### Task goal
Print, exactly as they stand, the lines from the start of the listing to the line containing "-0.8)], 0.12, M['flexfoil'], DS)", inclusive.

### Record extracts
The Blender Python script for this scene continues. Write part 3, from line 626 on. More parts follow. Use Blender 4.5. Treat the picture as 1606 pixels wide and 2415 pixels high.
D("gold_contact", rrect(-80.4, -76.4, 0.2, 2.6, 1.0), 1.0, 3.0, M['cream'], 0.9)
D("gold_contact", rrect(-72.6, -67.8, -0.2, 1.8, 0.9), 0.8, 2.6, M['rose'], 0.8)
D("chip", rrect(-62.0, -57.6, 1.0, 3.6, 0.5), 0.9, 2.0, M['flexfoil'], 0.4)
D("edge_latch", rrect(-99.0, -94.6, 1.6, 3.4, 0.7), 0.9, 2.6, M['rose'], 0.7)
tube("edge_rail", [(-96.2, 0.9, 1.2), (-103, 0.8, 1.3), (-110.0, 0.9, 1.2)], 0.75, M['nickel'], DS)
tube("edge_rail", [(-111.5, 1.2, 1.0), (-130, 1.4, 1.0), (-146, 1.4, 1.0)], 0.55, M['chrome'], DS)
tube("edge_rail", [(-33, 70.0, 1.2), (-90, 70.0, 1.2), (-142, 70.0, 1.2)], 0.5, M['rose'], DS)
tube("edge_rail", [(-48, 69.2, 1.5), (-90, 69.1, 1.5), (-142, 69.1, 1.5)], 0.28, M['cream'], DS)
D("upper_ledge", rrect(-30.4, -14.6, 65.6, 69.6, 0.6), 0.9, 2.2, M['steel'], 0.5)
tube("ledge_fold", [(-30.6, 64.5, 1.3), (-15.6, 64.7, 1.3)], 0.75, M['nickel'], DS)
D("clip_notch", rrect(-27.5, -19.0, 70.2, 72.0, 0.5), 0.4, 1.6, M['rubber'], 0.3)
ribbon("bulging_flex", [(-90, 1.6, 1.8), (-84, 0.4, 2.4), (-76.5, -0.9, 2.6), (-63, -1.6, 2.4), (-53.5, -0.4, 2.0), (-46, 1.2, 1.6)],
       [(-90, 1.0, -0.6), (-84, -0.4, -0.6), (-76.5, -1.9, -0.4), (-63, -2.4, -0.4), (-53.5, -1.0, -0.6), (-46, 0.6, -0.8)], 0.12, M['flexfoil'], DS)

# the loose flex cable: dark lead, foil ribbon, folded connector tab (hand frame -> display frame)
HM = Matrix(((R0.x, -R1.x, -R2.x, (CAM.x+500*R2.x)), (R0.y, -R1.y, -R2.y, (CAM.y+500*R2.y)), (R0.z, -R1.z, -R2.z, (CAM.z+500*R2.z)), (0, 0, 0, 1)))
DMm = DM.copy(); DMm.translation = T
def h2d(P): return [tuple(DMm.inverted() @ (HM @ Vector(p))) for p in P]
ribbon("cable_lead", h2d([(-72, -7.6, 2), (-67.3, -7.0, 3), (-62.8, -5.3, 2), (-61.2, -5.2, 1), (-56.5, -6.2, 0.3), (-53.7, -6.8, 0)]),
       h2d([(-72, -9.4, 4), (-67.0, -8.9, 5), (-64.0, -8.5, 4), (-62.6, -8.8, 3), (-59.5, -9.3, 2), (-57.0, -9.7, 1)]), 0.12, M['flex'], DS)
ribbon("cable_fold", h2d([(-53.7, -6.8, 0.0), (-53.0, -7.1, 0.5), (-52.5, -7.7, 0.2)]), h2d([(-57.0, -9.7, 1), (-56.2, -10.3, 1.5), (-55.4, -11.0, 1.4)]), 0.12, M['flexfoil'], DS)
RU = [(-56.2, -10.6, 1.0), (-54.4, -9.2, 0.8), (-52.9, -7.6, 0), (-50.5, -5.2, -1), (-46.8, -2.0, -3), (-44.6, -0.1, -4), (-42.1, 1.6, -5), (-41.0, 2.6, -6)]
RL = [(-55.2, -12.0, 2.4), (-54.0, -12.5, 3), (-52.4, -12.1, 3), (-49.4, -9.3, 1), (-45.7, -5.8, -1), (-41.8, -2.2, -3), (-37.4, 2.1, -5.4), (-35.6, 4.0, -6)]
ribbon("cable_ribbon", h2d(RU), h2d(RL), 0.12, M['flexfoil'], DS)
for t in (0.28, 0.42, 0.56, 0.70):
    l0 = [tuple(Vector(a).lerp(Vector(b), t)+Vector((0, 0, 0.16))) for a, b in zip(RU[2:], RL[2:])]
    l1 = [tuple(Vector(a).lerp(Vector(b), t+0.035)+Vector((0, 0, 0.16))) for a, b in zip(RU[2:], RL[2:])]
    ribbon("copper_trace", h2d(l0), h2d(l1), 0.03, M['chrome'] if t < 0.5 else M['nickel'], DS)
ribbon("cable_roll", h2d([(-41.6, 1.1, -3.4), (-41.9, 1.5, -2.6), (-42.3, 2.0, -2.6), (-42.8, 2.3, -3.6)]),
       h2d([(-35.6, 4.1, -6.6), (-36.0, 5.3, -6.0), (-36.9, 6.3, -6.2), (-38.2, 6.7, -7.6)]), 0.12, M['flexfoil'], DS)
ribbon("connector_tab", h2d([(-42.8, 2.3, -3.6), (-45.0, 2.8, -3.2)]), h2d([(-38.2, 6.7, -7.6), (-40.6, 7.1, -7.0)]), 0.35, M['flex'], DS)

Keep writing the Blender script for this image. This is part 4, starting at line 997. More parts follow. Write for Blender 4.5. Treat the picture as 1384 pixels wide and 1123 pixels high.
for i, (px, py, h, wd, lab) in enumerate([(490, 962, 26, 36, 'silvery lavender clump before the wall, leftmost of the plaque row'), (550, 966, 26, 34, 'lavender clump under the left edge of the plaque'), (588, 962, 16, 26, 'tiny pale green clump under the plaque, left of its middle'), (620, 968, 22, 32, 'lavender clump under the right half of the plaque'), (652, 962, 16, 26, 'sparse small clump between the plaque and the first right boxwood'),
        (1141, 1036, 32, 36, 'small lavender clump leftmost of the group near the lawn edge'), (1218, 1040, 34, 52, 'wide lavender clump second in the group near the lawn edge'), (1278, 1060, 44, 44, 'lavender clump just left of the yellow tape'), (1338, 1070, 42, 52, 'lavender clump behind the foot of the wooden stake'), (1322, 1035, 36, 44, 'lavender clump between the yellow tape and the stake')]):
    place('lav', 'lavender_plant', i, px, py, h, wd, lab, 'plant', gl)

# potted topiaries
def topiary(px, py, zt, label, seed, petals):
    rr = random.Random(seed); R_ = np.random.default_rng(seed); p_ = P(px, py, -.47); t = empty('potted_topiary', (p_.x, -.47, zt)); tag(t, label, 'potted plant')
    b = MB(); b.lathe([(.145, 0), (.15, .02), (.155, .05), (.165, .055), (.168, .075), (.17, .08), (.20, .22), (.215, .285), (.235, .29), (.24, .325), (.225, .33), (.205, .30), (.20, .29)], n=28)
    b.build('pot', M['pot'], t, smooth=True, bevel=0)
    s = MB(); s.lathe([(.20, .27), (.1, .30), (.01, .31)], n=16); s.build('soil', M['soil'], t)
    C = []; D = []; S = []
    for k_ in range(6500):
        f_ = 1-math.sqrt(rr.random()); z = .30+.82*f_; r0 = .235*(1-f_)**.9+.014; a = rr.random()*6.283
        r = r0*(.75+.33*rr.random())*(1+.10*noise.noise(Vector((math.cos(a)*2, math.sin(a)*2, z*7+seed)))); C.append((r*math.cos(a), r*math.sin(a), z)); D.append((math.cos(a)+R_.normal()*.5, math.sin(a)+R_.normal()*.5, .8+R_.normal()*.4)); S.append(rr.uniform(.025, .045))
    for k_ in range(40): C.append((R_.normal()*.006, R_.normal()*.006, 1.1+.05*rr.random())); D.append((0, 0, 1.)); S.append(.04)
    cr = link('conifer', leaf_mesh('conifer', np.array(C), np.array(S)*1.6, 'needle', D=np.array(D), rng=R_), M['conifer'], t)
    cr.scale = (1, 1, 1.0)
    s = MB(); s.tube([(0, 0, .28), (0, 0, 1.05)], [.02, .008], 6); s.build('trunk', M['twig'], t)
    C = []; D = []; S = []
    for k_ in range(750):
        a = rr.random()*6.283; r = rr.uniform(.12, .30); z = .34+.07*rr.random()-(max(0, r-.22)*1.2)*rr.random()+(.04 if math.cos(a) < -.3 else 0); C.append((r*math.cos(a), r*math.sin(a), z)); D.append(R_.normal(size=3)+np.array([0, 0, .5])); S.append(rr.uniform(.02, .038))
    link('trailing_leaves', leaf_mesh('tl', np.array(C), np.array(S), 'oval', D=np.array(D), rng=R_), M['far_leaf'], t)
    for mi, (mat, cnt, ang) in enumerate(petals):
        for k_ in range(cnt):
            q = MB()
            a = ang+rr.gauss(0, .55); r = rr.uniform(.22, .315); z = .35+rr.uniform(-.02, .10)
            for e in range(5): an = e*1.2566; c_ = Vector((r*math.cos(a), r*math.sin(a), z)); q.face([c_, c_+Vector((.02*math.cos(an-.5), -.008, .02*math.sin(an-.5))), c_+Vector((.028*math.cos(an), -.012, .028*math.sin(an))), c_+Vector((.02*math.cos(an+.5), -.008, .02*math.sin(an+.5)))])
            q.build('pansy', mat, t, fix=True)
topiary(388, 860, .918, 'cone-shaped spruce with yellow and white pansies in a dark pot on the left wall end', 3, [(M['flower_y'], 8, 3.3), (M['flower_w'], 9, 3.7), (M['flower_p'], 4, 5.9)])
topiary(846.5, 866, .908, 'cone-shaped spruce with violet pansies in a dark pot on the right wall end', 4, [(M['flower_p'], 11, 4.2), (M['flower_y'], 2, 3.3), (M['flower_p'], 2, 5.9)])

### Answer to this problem
The Blender Python script for this scene continues. Write part 3, from line 626 on. More parts follow. Use Blender 4.5. Treat the picture as 1606 pixels wide and 2415 pixels high.
D("gold_contact", rrect(-80.4, -76.4, 0.2, 2.6, 1.0), 1.0, 3.0, M['cream'], 0.9)
D("gold_contact", rrect(-72.6, -67.8, -0.2, 1.8, 0.9), 0.8, 2.6, M['rose'], 0.8)
D("chip", rrect(-62.0, -57.6, 1.0, 3.6, 0.5), 0.9, 2.0, M['flexfoil'], 0.4)
D("edge_latch", rrect(-99.0, -94.6, 1.6, 3.4, 0.7), 0.9, 2.6, M['rose'], 0.7)
tube("edge_rail", [(-96.2, 0.9, 1.2), (-103, 0.8, 1.3), (-110.0, 0.9, 1.2)], 0.75, M['nickel'], DS)
tube("edge_rail", [(-111.5, 1.2, 1.0), (-130, 1.4, 1.0), (-146, 1.4, 1.0)], 0.55, M['chrome'], DS)
tube("edge_rail", [(-33, 70.0, 1.2), (-90, 70.0, 1.2), (-142, 70.0, 1.2)], 0.5, M['rose'], DS)
tube("edge_rail", [(-48, 69.2, 1.5), (-90, 69.1, 1.5), (-142, 69.1, 1.5)], 0.28, M['cream'], DS)
D("upper_ledge", rrect(-30.4, -14.6, 65.6, 69.6, 0.6), 0.9, 2.2, M['steel'], 0.5)
tube("ledge_fold", [(-30.6, 64.5, 1.3), (-15.6, 64.7, 1.3)], 0.75, M['nickel'], DS)
D("clip_notch", rrect(-27.5, -19.0, 70.2, 72.0, 0.5), 0.4, 1.6, M['rubber'], 0.3)
ribbon("bulging_flex", [(-90, 1.6, 1.8), (-84, 0.4, 2.4), (-76.5, -0.9, 2.6), (-63, -1.6, 2.4), (-53.5, -0.4, 2.0), (-46, 1.2, 1.6)],
       [(-90, 1.0, -0.6), (-84, -0.4, -0.6), (-76.5, -1.9, -0.4), (-63, -2.4, -0.4), (-53.5, -1.0, -0.6), (-46, 0.6, -0.8)], 0.12, M['flexfoil'], DS)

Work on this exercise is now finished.